The working class. The ordinary Dubs delayed on their way to or from work. The couriers. The taxi drivers. The bus passengers. They all had to endure the cost of this action. They were the ones inconvenienced, and not for the first time inconvenienced in the city centre. And they have already stated that they see this kind of protest as futile, and they are concluding that the left has nothing for them.
That’s the real damage. Not failing to disrupt the presidency. Not failing to stop the EU’s militarisation agenda. The controlled oppisition is failing to build solidarity with the very people they claim to represent. Real protest should not disrupt Dublin Bus passengers. It organises them!

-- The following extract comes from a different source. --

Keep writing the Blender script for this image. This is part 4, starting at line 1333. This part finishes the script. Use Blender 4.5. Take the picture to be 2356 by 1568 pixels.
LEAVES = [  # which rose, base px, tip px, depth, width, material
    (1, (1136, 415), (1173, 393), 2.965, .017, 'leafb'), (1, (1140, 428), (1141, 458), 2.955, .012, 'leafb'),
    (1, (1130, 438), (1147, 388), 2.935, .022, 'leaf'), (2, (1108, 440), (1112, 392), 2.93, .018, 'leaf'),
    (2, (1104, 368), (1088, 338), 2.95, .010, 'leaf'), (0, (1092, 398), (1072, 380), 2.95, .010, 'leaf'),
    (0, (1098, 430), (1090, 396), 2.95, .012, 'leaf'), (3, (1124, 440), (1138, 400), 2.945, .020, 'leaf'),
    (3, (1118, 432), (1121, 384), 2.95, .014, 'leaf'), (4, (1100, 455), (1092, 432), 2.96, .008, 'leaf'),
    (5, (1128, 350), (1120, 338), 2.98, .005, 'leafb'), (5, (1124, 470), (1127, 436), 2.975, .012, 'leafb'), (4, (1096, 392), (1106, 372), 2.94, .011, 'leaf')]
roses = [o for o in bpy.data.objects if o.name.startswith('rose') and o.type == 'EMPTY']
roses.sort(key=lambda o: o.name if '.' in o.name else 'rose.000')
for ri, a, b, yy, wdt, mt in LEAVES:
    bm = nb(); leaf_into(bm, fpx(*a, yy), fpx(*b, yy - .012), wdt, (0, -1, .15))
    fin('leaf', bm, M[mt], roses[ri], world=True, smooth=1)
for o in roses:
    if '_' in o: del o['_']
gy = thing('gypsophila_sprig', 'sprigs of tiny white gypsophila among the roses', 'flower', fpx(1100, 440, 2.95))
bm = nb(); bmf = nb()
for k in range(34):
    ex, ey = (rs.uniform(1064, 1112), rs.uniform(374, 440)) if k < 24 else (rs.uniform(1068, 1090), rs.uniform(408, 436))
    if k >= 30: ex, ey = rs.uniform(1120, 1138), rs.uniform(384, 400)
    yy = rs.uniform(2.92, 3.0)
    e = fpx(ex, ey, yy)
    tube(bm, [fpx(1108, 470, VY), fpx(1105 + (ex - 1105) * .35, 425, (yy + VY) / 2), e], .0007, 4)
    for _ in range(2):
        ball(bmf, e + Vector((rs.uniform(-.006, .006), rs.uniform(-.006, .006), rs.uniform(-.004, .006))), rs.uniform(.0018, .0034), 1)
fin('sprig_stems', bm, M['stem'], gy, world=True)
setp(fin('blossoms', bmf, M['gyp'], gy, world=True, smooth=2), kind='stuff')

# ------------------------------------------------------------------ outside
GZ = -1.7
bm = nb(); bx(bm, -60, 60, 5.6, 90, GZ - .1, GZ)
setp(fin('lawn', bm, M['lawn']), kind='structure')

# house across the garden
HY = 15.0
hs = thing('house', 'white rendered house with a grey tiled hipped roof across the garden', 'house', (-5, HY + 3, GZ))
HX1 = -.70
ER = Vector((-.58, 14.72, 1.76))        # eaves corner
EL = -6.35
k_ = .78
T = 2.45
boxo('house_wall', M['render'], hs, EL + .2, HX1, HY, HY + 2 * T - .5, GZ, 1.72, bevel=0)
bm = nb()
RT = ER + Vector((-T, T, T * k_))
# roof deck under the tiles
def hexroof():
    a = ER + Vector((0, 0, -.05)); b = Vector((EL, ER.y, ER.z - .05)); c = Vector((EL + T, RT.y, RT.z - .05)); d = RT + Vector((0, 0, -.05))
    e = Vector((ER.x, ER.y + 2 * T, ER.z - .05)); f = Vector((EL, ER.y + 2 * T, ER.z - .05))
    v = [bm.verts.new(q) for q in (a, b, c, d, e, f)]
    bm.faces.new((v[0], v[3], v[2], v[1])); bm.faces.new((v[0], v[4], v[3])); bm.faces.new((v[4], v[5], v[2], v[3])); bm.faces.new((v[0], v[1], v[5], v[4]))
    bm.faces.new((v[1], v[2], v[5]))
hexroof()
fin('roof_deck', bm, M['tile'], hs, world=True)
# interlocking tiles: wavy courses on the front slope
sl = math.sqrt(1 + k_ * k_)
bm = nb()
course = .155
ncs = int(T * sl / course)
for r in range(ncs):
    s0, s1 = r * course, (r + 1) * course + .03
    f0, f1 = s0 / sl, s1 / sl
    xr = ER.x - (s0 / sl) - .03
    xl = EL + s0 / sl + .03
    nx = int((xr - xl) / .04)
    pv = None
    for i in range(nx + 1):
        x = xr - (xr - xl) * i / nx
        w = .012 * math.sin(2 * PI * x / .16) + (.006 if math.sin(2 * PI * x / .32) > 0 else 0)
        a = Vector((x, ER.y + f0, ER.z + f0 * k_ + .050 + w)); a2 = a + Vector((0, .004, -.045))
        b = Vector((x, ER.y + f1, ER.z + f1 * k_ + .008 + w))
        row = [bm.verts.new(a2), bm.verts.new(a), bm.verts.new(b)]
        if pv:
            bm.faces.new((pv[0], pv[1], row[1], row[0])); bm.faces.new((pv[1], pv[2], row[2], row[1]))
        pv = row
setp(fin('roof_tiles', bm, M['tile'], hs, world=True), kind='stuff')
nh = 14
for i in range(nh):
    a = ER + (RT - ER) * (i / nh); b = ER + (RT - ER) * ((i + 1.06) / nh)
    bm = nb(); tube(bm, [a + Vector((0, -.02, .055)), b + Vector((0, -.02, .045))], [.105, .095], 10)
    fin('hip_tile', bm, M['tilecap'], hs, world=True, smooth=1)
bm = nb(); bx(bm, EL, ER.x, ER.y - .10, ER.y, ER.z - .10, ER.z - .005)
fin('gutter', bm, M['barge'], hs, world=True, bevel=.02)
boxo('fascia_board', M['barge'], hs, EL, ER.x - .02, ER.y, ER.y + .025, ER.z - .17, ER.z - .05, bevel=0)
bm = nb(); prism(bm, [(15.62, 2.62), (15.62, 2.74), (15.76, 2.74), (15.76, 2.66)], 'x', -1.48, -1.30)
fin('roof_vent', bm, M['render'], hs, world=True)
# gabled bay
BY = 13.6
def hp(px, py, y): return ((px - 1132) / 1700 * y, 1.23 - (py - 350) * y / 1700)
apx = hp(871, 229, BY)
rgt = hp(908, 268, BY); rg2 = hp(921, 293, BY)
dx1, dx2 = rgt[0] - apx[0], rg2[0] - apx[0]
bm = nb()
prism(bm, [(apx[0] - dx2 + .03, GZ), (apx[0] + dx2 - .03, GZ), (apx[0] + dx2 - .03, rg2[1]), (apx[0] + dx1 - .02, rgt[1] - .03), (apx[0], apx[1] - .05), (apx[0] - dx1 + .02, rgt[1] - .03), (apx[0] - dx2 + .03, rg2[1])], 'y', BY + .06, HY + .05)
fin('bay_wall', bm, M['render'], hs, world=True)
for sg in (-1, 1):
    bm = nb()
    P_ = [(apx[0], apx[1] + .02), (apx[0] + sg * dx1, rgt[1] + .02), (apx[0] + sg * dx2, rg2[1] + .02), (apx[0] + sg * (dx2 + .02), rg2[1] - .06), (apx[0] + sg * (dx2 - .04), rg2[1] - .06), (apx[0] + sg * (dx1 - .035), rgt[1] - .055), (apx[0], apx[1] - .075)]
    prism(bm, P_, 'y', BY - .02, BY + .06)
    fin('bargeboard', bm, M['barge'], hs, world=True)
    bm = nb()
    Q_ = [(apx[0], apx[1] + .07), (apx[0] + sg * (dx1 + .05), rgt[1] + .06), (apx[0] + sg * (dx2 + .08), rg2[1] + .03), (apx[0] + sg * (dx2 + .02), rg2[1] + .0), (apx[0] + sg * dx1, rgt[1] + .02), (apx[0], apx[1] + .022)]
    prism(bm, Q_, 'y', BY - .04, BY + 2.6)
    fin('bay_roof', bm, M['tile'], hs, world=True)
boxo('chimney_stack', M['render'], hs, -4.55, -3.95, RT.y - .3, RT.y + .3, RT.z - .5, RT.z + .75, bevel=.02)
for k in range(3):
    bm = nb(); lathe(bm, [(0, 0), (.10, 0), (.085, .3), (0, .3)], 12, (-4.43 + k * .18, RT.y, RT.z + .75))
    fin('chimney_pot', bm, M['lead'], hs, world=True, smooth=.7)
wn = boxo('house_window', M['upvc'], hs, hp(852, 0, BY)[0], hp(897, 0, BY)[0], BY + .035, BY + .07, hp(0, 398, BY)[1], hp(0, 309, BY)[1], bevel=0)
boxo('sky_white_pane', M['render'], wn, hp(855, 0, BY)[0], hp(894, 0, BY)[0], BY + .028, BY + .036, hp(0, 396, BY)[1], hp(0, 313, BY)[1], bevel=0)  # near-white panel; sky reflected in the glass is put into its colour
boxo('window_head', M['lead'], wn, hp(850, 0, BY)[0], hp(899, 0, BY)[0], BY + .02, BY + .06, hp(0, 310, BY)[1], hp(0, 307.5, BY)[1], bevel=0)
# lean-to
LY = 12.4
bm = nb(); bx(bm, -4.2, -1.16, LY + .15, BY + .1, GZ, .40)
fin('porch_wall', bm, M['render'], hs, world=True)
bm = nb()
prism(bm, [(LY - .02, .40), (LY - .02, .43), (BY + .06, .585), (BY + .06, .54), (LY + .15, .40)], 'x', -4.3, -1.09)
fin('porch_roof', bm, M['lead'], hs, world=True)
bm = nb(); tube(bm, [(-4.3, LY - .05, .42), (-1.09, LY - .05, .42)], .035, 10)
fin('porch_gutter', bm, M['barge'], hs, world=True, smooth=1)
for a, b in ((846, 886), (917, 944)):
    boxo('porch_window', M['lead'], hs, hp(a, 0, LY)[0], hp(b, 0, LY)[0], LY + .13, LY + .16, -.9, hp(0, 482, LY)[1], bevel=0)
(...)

Our working-class, anti-imperialist protests have never, nor never will ask permission. We don’t coordinate with the cops, or do business with them. We are not interested in clearing a pathway for the powerful to carry on undisturbed. We understand the enemy isn’t “Russia” or the migrant, or the addict begging on Dorset Street. Our enemy is the Zionist dominated imperialist, neolibreral capitalist system.
We win by building the capacity to actually disrupt the system. We win when we shut down the arms factories, like Palestine Action do, or close down Shannon warport like Daithí O’Corrain did and other brave heroes like him, who were not in their tens, hundreds or thousands, but who just did it. WITHOUT PERMISSION.
To the activists on Dame Street—we see you. We see your commitment. We see your sincerity. We see your genuine desire for justice. And we’re asking you, with all the respect we have, to sit with something uncomfortable. Next time, ask who’s leading you. Ask whose agenda is being served. Ask why your protest was designed to inconvenience Dublin Bus passengers rather than EU diplomats.
Next time, demand more. Demand real challenge that confronts power, not bus drivers. And if your organisers can’t offer that—find new organisers. Build new organisations. Join us in building a working class anti-impetialist, anti-Zionist movement.
For we won’t ever—ever—ask permission to resist.